Ultrathin 2D Transition Metal Carbides for Ultrafast Pulsed Fiber Lasers

Two-dimensional (2D) materials, such as graphene, transition metal dichalcogenides, and black phosphorus, have attracted intense interest for applications in ultrafast pulsed laser generation, owing to their strong light matter interactions and large optical nonlinearities. However, due to the mismatch of the bandgap, many of these 2D materials are not suitable for applications at near infrared (NIR) waveband. Here, we report nonlinear optical properties of 2D alpha-Mo2C crystals and the usage of 2D alpha-Mo2C as a new broadband saturable absorber for pulsed laser generation.

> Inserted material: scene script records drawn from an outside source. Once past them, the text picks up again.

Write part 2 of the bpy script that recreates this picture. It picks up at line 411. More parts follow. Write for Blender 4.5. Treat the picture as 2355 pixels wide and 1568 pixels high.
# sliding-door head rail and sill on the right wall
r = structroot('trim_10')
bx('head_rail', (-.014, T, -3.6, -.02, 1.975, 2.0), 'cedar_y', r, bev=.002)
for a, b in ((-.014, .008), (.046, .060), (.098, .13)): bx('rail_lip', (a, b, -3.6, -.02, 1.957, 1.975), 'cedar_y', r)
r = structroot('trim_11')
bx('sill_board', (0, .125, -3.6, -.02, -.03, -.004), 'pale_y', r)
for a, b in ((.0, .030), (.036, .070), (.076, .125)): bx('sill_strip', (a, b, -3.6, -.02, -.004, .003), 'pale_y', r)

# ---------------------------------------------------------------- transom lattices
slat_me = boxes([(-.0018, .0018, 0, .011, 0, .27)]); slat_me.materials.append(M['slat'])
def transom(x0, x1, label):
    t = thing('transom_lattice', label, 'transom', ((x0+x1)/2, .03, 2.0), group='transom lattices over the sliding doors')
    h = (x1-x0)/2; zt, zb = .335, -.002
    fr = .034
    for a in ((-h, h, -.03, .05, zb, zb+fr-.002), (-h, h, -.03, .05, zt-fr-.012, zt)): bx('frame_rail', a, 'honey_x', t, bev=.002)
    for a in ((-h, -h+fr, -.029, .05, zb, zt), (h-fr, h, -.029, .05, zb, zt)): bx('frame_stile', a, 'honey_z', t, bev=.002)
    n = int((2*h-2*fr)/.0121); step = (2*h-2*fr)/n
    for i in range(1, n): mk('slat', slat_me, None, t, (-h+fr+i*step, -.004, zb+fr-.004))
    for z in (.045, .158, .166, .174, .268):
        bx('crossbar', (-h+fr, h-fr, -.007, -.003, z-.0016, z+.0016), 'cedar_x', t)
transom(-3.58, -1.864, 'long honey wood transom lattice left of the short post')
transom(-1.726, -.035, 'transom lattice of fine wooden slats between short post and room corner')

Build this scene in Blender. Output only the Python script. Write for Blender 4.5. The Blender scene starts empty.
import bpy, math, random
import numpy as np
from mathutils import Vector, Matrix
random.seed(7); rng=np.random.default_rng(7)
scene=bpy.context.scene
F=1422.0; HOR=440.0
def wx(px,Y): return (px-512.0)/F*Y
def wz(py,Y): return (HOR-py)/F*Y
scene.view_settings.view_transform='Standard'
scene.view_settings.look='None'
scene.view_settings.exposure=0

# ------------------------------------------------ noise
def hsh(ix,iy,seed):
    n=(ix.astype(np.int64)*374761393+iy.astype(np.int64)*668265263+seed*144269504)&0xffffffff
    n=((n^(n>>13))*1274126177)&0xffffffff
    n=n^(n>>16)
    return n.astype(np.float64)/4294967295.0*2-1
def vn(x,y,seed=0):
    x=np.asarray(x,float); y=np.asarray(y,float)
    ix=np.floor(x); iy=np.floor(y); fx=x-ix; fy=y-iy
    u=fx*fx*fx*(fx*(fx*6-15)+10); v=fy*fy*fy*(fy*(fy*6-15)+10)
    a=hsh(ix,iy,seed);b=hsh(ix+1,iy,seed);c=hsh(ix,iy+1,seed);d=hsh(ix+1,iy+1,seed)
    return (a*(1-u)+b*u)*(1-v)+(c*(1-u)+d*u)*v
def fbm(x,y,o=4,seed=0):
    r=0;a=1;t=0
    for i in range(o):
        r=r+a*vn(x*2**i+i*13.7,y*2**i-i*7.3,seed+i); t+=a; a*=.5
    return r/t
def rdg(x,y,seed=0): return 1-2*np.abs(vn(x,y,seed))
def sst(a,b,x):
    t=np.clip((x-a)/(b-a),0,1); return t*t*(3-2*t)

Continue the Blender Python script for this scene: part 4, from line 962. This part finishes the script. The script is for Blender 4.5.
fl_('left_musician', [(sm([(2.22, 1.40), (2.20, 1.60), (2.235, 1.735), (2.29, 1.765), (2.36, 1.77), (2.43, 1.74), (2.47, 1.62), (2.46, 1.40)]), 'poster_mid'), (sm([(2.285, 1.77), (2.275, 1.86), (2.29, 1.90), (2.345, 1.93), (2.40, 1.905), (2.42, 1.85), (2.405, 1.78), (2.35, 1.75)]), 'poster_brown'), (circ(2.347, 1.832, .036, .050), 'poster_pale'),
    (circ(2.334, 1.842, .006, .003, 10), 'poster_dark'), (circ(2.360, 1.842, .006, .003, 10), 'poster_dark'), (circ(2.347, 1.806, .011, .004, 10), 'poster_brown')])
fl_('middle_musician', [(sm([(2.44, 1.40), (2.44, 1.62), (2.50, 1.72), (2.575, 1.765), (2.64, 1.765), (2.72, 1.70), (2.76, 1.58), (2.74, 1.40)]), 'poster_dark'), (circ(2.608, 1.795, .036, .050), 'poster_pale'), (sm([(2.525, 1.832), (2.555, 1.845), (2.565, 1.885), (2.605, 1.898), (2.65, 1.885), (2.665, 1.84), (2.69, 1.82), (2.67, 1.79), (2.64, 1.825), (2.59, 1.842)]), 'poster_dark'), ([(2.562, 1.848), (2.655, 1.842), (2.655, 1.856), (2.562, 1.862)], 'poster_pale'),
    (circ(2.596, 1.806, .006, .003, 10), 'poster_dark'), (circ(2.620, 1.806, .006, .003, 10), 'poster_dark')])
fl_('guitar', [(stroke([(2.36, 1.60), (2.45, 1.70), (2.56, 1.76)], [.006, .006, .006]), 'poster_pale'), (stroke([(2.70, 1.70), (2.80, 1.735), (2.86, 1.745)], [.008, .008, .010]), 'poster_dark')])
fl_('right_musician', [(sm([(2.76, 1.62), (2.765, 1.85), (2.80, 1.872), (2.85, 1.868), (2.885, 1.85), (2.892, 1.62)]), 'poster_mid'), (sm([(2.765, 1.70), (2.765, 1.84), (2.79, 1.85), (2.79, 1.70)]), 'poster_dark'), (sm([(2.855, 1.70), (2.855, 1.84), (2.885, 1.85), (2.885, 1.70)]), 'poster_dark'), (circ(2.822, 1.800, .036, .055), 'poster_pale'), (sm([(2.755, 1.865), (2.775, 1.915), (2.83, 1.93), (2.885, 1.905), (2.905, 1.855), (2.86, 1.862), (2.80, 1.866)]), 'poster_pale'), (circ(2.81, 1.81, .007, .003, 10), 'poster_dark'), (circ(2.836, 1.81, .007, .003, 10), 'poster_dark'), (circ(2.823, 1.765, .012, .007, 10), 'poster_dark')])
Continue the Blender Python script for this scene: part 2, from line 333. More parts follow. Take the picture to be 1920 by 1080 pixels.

It was found that 2D alpha-Mo2C crystals have excellent saturable absorption properties in terms of largely tunable modulation depth and very low saturation intensity. In addition, ultrafast carrier dynamic results of 2D alpha-Mo2C reveal an ultrashort intraband carrier recovery time of 0.48 ps at 1.55 tim. By incorporating 2D alpha-Mo2C saturable absorber into either an Er-doped or Yb-doped fiber laser, we are able to generate ultrashort pulses with very stable operation at central wavelengths of 1602.6 and 1061.8 nm, respectively. Our experimental results demonstrate that 2D alpha-Mo2C can be a promising broadband nonlinear optical media for ultrafast optical applications.